Evergarden game screenshot

High Score Harvest

The key strategy is to map out how to get as many similar species leveled up in tandem and adjacent to each other so that you can maximize your ultimate score, which unlocks tokens, which unlock special powers and cause a chain reaction of good stuff to come your way.

Failure to do so will see you repeating the same level over and over again without making progress. It plays kind of like Into the Breach, that other game that I played too long, too often, but ultimately docked for what I considered flaws and which others argued were design decisions. I have no such qualms here.

What appears at first simple quickly betrays its subtly introduced complexity. The wooden flute, birdsong and tapped percussive bowls underscore what is meant to be a contemplative exercise that begs you to slow down and choose with deliberation, over your next 10 or some maneuvers.

Every time you level a plant up, there is an increasingly ascendant music run to imply you are climbing towards a summit – which also serves as a lure to draw you away from other objectives. A subtle but devious ruse.

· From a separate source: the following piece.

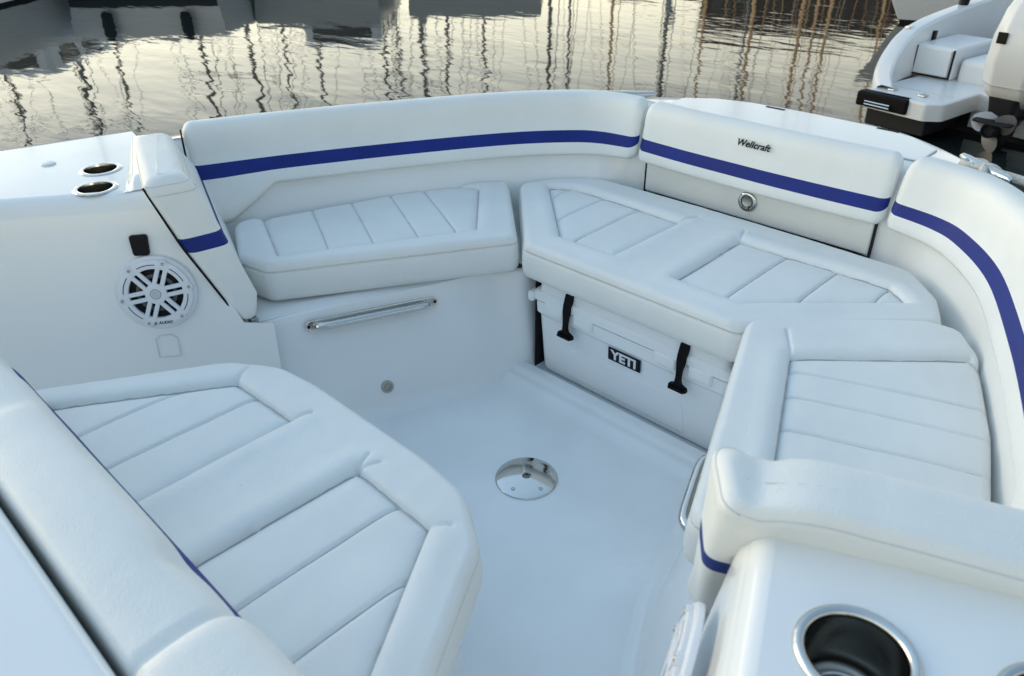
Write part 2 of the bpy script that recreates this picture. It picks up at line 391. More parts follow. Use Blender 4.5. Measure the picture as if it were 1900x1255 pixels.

You will eventually unlock powerful skills that can be used either once per turn or in other permutations to level up your entire garden or confer other benefits. All the way, cryptic letters from your mother gently coax you forward towards understanding and increasing expertise at the levels.

Evergarden game screenshot

Beautiful Blossomings

Delicious color palettes, and chunky, inviting visual design make this package a real feast for the eyes to go with the satisfying puzzles. I don’t like to pick favorites, but I did enjoy this over Spring Falls, which our very own InfinityWaltz enjoyed immensely, calling it one of the best mobile games of 2019.

For me, the curiosity about the world, the shifting color schemes, and the very nature of the recombinant puzzles here made this a clear winner to which I will return when I just need to slow the hell down for a while and I don’t feel like meditating.

A beautiful effort if a little light on content. Kudos to the team that made it.

Evergarden is available via the Apple App Store, Google Play and Steam.